(Entries with scene source code)

-*-

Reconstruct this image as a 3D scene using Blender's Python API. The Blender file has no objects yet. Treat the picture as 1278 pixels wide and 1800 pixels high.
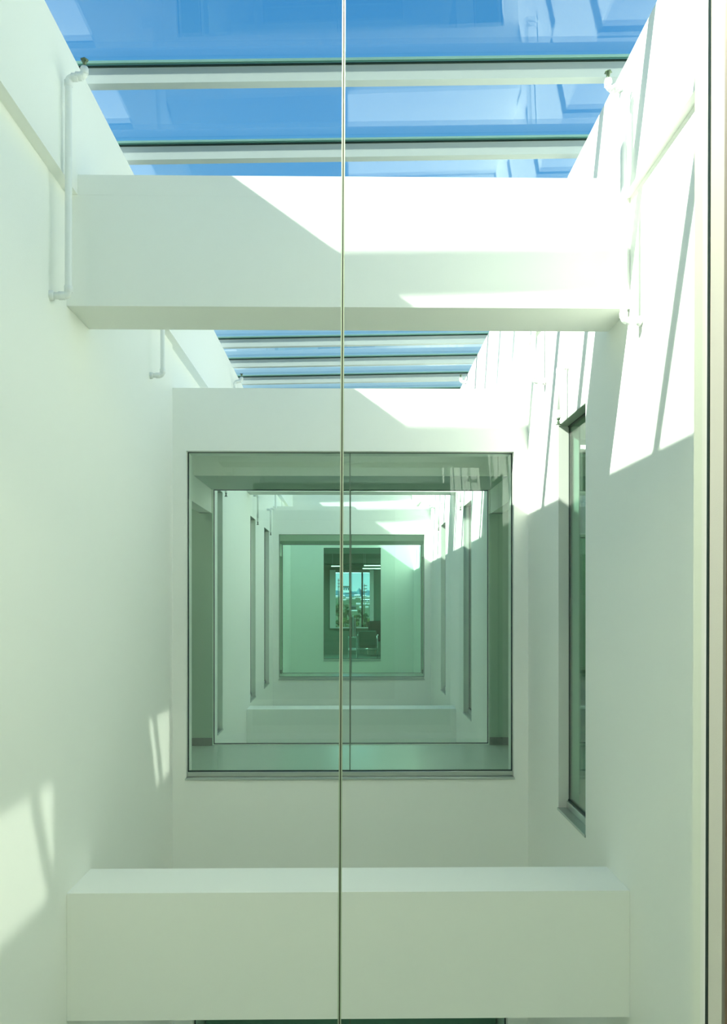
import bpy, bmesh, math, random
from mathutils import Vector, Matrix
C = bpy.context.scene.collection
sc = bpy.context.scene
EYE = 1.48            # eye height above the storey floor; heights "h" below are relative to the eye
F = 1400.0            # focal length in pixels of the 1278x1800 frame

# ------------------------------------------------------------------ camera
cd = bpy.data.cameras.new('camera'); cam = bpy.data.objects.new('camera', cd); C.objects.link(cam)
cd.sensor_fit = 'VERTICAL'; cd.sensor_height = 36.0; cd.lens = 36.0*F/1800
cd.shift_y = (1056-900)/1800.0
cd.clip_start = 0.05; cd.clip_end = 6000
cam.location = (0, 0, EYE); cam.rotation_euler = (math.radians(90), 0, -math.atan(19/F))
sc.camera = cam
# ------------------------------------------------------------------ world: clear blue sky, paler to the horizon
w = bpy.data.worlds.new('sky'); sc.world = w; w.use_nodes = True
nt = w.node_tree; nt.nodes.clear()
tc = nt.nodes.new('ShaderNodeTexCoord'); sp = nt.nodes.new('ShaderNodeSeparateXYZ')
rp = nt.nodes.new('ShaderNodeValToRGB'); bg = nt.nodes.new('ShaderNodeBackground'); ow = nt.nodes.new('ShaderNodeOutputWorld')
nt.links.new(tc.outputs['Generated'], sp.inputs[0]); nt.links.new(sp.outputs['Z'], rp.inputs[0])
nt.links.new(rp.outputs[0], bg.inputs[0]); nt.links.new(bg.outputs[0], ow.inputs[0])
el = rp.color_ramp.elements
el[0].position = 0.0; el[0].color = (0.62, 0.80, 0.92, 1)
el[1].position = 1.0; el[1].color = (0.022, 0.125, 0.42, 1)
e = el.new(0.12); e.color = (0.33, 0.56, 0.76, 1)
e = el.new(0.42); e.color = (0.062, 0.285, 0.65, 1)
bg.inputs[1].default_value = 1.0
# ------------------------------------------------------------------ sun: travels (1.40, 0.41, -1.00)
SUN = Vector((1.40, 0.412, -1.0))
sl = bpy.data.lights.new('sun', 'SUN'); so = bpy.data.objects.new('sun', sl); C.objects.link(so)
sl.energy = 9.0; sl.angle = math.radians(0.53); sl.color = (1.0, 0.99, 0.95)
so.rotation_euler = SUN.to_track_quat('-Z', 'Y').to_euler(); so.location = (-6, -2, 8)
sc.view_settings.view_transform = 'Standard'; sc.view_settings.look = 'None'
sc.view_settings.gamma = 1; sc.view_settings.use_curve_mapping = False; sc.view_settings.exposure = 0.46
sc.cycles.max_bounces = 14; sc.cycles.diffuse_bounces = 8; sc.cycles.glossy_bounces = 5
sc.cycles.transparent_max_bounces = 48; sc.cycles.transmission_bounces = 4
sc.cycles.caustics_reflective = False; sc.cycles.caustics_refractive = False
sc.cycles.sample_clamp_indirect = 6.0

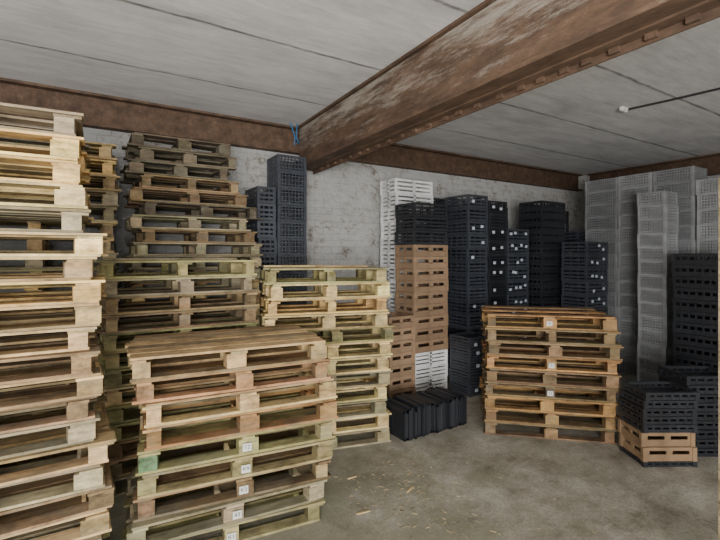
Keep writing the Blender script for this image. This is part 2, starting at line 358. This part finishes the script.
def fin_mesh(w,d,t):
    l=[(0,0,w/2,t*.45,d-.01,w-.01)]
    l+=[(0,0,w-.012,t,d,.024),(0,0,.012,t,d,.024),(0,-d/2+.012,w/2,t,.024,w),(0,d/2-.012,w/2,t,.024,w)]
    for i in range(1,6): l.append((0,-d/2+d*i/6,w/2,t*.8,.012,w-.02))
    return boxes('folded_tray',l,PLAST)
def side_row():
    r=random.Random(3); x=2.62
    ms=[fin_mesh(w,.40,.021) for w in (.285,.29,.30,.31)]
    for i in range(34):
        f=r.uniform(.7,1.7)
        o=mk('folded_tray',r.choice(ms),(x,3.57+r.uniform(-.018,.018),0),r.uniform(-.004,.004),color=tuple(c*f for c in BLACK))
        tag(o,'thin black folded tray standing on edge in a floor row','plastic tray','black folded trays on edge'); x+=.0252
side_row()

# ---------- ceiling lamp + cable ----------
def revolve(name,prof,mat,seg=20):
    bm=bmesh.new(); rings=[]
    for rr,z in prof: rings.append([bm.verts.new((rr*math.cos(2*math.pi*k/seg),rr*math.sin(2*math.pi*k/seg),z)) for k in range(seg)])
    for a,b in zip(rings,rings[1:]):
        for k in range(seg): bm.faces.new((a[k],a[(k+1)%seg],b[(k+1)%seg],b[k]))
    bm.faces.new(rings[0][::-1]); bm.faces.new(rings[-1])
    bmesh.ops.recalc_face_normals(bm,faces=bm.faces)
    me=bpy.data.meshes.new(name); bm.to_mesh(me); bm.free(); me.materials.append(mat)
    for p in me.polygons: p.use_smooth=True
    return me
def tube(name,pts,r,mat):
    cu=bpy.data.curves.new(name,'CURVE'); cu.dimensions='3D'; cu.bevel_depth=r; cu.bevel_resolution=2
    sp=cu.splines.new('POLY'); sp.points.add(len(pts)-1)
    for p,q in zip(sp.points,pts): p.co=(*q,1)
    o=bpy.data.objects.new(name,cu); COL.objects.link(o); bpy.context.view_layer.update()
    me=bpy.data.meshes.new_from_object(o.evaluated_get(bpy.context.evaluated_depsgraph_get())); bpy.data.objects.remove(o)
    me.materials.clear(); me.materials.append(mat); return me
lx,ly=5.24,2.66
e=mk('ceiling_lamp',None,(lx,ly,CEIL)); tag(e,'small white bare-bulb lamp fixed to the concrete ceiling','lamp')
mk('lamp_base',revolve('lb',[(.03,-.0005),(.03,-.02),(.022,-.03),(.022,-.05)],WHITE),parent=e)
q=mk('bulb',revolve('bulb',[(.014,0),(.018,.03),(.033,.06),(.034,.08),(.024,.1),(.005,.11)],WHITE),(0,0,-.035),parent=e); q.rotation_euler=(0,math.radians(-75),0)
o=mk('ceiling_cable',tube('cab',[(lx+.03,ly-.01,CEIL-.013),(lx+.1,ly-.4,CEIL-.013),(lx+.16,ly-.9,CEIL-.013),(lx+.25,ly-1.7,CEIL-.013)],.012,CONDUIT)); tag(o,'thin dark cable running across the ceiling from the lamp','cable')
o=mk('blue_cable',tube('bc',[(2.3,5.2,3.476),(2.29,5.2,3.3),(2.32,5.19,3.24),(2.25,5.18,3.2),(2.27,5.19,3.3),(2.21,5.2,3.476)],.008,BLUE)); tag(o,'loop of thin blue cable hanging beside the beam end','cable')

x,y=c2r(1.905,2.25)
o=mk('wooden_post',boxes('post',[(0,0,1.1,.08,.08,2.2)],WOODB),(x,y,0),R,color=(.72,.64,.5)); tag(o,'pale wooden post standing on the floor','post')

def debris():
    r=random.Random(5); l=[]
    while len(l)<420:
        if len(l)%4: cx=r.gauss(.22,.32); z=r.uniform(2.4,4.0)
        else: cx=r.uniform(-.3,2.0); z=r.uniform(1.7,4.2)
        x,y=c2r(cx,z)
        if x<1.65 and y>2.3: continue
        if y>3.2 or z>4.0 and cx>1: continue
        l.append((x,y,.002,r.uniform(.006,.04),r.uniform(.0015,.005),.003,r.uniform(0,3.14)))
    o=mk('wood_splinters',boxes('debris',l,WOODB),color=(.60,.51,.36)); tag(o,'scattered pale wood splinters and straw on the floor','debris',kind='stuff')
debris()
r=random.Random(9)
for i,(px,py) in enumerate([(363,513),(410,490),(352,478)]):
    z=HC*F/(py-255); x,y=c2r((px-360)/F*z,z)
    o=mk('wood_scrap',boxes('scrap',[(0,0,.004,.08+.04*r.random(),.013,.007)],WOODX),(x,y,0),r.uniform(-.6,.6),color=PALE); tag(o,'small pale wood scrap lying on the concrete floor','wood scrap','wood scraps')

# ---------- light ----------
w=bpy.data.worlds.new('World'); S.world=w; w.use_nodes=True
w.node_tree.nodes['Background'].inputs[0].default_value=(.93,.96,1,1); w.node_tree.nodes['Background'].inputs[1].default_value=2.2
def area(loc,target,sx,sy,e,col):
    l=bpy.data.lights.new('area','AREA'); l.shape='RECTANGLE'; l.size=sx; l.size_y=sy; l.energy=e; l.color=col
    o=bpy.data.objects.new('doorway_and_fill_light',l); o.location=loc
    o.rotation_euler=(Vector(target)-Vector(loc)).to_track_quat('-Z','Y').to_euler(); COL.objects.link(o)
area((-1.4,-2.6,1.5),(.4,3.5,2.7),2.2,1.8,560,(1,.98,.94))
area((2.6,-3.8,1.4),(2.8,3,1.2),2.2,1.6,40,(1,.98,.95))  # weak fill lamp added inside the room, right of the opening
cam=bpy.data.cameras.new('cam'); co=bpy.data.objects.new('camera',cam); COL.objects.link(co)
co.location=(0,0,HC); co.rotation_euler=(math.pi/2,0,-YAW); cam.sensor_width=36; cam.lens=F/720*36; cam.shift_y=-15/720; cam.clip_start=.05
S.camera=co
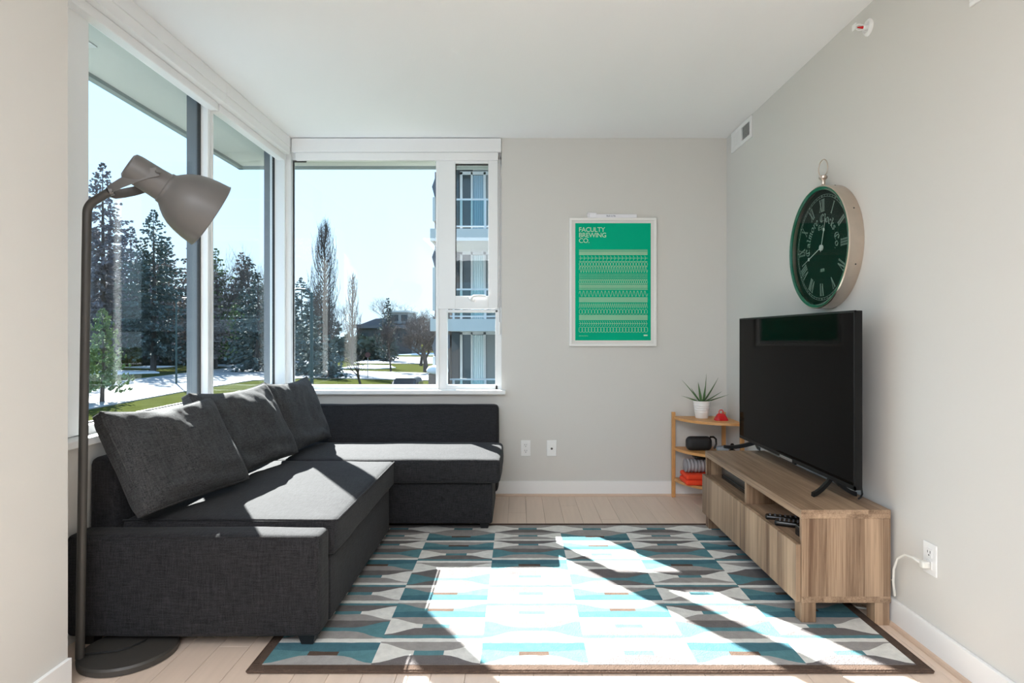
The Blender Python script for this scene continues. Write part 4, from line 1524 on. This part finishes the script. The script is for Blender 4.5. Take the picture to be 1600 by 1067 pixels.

-*-

### The task:
Starting at the top of the listing above, please restate word for word each line up to and including the one that holds "the 1278x1800 frame", omitting every image.

### Task answer:
Reconstruct this image as a 3D scene using Blender's Python API. The Blender file has no objects yet. Treat the picture as 1278 pixels wide and 1800 pixels high.
import bpy, bmesh, math, random
from mathutils import Vector, Matrix
C = bpy.context.scene.collection
sc = bpy.context.scene
EYE = 1.48            # eye height above the storey floor; heights "h" below are relative to the eye
F = 1400.0            # focal length in pixels of the 1278x1800 frame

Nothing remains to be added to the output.